En Passant: Carnegie Library – Andrew’s legacy
EVERY NOW and then I get asked if the Carnegie Library building on the corner of Mark and Landdrost streets has anything to do with me or my family. It hasn’t, except that we share the name, so there’s no point in you asking me to build you a library (or any other structure, for …
EVERY NOW and then I get asked if the Carnegie Library building on the corner of Mark and Landdrost streets has anything to do with me or my family. It hasn’t, except that we share the name, so there’s no point in you asking me to build you a library (or any other structure, for that matter). Besides, Doris would be very annoyed if I built you a library when our own bathroom badly needs painting.
No, the Carnegie Library here in Vryheid was built thanks to a grant from the Scottish-American philanthropist Andrew Carnegie (“Handy Andy” to his cronies down at Joe’s Bar & Grill). He and my ancestors came from Scotland, but whereas he ended up in the United States of America with more money than you can shake a stick at, I’m in the southern part of Africa and still driving an old Cortina bakkie with a dodgy speedometer.
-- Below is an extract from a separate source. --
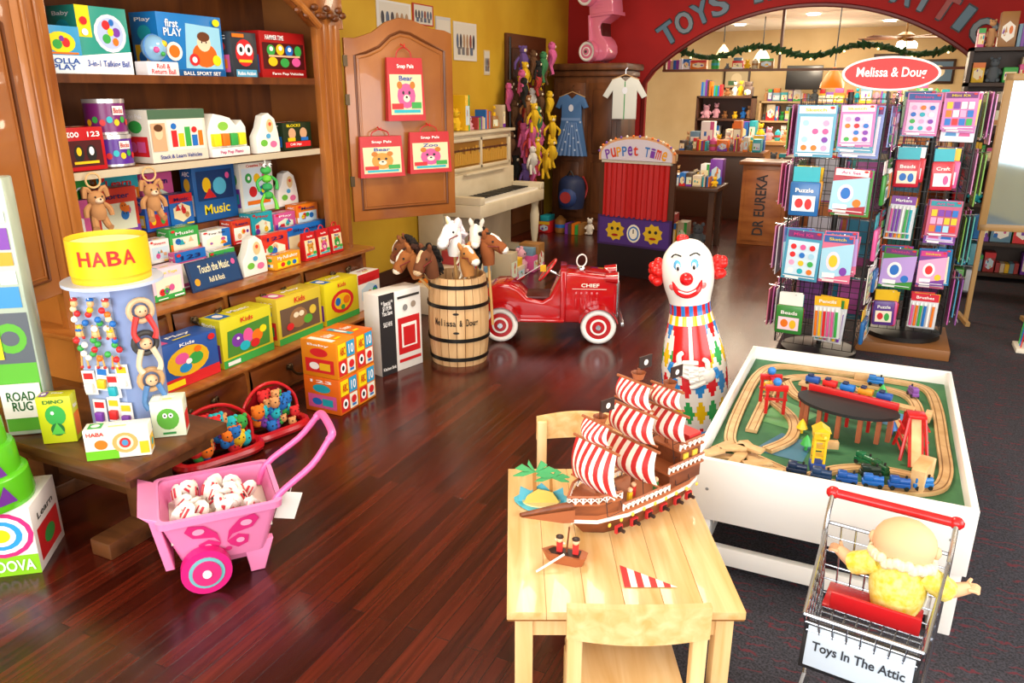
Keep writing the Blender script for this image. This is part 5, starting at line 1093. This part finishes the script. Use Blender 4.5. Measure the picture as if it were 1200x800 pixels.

Andrew Carnegie’s money built just over two-and-half-thousand libraries between 1883 and 1929, most of them in the USA. In South Africa there are Carnegie Library buildings in 12 towns – Barberton (1911), Benoni (1913), Germiston (1915), Harrismith (1907), Hopetown (1908), Krugersdorp (1917), Moorreesburg (1911), Muizenberg (1909), Newcastle (1913), Potchefstroom (1912), Standerton (1911) and Vryheid (October 15, 1906). The dates are when the grants were approved, and in Vryheid’s case the grant was $7,300, which in 1909 was probably quite a lot of money.
At the time, Vryheid, as the recipient of a library grant, had to:
1. Demonstrate the need for a public library;
2. Provide the building site;
3. Undertake annually to provide ten percent of the cost of the library’s construction to support its operation; and,
4. Make the library service free to all.
Andrew Carnegie had grown up incredibly poor, even by the standards of the time in Scotland. Poo-rer that a wee kirk moose, as he might have said in his Scots accent. He was born in 1835 in a one-room cottage, probably about the size of a RDP house in Bhezuzulu. His father, William, was a weaver, and in 1848 he moved the family to Pennsylvania in the USA. Andrew’s first job, aged 13, was changing spools of thread in a cotton mill,12 hours a day, six days a week, at $1.20 per week.
When he retired in 1901, 53 years later, he sold his business interests in steel for $225,639,000, which in 2014 terms amounts to around $6.4 billion. Not to put too fine a point on it, Andrew Carnegie was not short of a bob or two; he was not short of two brass farthings to rub together; he could have bought you a nice lunch.
He then proceeded to give most of it away – $7,300 of it to Vryheid.
He really did. He is reported to have given away around 90% of his wealth “with special emphasis on local libraries, world peace, education and scientific research.” Among other things, he built Carnegie Hall in New York, and founded the Carnegie Corporation of New York,Carnegie Endowment for International Peace, Carnegie Institution for Science, Carnegie Trust for the Universities of Scotland, Carnegie Hero Fund, Carnegie Mellon University and the Carnegie Museums of Pittsburgh.
And it was part of Andrew’s library formula that allowed the public for the first time to have access to the books they were to borrow. Up until then, lending libraries had what was called a “closed stacks” policy. You entered the library, went up to the counter and said the the librarian, “Sorry to bother you, old chap, but may I possibly borrow The Happy Hooker by Xaviera Hollander”, and the librarian would toddle off to find it, return to the counter, and after the necessary paperwork was completed, hand it over.
Patrons could not browse through the books available, could not read the blurb on the cover, I suppose they wouldn’t have even known what books were available. The stacks of books were closed to the public.
Andrew Carnegie changed all that. He created what was for the time a revolutionary concept of open shelves and self service for the reader. It wasn’t solely for the benefit of the public as much as it was a cost-saving tactic. One librarian at a desk near the exit could spend time checking in and out books rather than running back and forth, looking for an obscure treatise on the sexual habits of the aardvark, or the History of Concrete, or I don’t know the book’s title but it’s by, you know, by old whasthisname, ag man you know, also wrote that thing about us being descended from monkeys, ha-ha, you should see my mother-in-law? I mean, a librarian in a closed stack environment had pressures, you know, which open stacks eliminated.
But for all his generosity, Andrew Carnegie, when he died in August 1919 in Massachusetts, did not in his will make provision for a very, very, very distant uncle’s sixteenth cousin, four times removed, living at the bottom of Africa, driving an old Cortina bakkie with a dodgy speedometer in 2014.
Nah, he left me nothing in his will, so I’m leaving him nothing in mine.